▶ _Data provided_:
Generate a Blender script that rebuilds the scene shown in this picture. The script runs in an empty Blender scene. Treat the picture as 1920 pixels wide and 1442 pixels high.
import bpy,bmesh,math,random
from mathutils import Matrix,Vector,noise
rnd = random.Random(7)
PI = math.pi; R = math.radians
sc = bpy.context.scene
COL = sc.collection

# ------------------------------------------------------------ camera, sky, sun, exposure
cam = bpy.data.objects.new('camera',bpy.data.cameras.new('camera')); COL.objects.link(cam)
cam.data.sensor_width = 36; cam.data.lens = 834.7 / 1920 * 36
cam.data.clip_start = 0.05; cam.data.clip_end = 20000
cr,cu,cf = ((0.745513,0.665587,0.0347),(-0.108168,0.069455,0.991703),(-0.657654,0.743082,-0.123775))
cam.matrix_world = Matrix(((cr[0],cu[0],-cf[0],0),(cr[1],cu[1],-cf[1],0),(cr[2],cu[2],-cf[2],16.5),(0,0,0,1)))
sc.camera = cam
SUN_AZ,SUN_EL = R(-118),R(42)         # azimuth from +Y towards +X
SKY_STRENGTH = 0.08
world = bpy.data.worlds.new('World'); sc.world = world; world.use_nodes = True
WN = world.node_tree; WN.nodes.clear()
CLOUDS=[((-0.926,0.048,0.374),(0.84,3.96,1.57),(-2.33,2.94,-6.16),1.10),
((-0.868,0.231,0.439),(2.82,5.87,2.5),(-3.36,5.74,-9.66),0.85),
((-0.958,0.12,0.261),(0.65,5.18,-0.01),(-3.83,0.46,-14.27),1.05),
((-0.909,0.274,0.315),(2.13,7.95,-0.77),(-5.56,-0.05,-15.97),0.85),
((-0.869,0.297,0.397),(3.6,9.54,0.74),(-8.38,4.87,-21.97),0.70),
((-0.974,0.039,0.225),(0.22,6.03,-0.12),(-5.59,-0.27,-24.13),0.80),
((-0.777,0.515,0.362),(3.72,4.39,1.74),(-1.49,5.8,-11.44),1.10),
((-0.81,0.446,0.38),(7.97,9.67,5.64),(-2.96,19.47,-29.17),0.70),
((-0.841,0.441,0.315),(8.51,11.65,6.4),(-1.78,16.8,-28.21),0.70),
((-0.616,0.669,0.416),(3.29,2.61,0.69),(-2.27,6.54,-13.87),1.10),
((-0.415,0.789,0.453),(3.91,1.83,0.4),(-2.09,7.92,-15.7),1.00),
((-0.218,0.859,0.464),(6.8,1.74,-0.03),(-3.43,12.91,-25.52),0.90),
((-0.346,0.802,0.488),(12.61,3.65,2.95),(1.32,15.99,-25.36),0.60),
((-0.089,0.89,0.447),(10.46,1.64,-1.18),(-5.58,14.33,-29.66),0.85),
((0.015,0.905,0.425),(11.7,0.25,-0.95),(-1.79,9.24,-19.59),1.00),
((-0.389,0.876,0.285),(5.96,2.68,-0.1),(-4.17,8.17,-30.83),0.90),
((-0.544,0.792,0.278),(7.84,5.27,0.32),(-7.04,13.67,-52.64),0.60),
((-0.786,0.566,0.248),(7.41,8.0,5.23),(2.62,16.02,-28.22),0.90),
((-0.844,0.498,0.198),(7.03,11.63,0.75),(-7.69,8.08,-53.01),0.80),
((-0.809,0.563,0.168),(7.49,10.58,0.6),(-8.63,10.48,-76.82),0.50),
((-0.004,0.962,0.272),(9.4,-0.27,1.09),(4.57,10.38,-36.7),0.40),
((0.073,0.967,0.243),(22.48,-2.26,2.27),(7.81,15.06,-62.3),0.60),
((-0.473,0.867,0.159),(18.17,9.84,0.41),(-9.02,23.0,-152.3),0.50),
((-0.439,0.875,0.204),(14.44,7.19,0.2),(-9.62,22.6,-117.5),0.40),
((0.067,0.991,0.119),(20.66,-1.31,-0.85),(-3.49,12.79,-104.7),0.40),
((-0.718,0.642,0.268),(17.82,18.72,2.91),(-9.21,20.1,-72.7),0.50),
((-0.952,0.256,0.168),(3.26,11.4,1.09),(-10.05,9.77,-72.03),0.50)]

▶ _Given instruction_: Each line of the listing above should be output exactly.

▶ _Exercise solution_:
Generate a Blender script that rebuilds the scene shown in this picture. The script runs in an empty Blender scene. Treat the picture as 1920 pixels wide and 1442 pixels high.
import bpy,bmesh,math,random
from mathutils import Matrix,Vector,noise
rnd = random.Random(7)
PI = math.pi; R = math.radians
sc = bpy.context.scene
COL = sc.collection

# ------------------------------------------------------------ camera, sky, sun, exposure
cam = bpy.data.objects.new('camera',bpy.data.cameras.new('camera')); COL.objects.link(cam)
cam.data.sensor_width = 36; cam.data.lens = 834.7 / 1920 * 36
cam.data.clip_start = 0.05; cam.data.clip_end = 20000
cr,cu,cf = ((0.745513,0.665587,0.0347),(-0.108168,0.069455,0.991703),(-0.657654,0.743082,-0.123775))
cam.matrix_world = Matrix(((cr[0],cu[0],-cf[0],0),(cr[1],cu[1],-cf[1],0),(cr[2],cu[2],-cf[2],16.5),(0,0,0,1)))
sc.camera = cam
SUN_AZ,SUN_EL = R(-118),R(42)         # azimuth from +Y towards +X
SKY_STRENGTH = 0.08
world = bpy.data.worlds.new('World'); sc.world = world; world.use_nodes = True
WN = world.node_tree; WN.nodes.clear()
CLOUDS=[((-0.926,0.048,0.374),(0.84,3.96,1.57),(-2.33,2.94,-6.16),1.10),
((-0.868,0.231,0.439),(2.82,5.87,2.5),(-3.36,5.74,-9.66),0.85),
((-0.958,0.12,0.261),(0.65,5.18,-0.01),(-3.83,0.46,-14.27),1.05),
((-0.909,0.274,0.315),(2.13,7.95,-0.77),(-5.56,-0.05,-15.97),0.85),
((-0.869,0.297,0.397),(3.6,9.54,0.74),(-8.38,4.87,-21.97),0.70),
((-0.974,0.039,0.225),(0.22,6.03,-0.12),(-5.59,-0.27,-24.13),0.80),
((-0.777,0.515,0.362),(3.72,4.39,1.74),(-1.49,5.8,-11.44),1.10),
((-0.81,0.446,0.38),(7.97,9.67,5.64),(-2.96,19.47,-29.17),0.70),
((-0.841,0.441,0.315),(8.51,11.65,6.4),(-1.78,16.8,-28.21),0.70),
((-0.616,0.669,0.416),(3.29,2.61,0.69),(-2.27,6.54,-13.87),1.10),
((-0.415,0.789,0.453),(3.91,1.83,0.4),(-2.09,7.92,-15.7),1.00),
((-0.218,0.859,0.464),(6.8,1.74,-0.03),(-3.43,12.91,-25.52),0.90),
((-0.346,0.802,0.488),(12.61,3.65,2.95),(1.32,15.99,-25.36),0.60),
((-0.089,0.89,0.447),(10.46,1.64,-1.18),(-5.58,14.33,-29.66),0.85),
((0.015,0.905,0.425),(11.7,0.25,-0.95),(-1.79,9.24,-19.59),1.00),
((-0.389,0.876,0.285),(5.96,2.68,-0.1),(-4.17,8.17,-30.83),0.90),
((-0.544,0.792,0.278),(7.84,5.27,0.32),(-7.04,13.67,-52.64),0.60),
((-0.786,0.566,0.248),(7.41,8.0,5.23),(2.62,16.02,-28.22),0.90),
((-0.844,0.498,0.198),(7.03,11.63,0.75),(-7.69,8.08,-53.01),0.80),
((-0.809,0.563,0.168),(7.49,10.58,0.6),(-8.63,10.48,-76.82),0.50),
((-0.004,0.962,0.272),(9.4,-0.27,1.09),(4.57,10.38,-36.7),0.40),
((0.073,0.967,0.243),(22.48,-2.26,2.27),(7.81,15.06,-62.3),0.60),
((-0.473,0.867,0.159),(18.17,9.84,0.41),(-9.02,23.0,-152.3),0.50),
((-0.439,0.875,0.204),(14.44,7.19,0.2),(-9.62,22.6,-117.5),0.40),
((0.067,0.991,0.119),(20.66,-1.31,-0.85),(-3.49,12.79,-104.7),0.40),
((-0.718,0.642,0.268),(17.82,18.72,2.91),(-9.21,20.1,-72.7),0.50),
((-0.952,0.256,0.168),(3.26,11.4,1.09),(-10.05,9.77,-72.03),0.50)]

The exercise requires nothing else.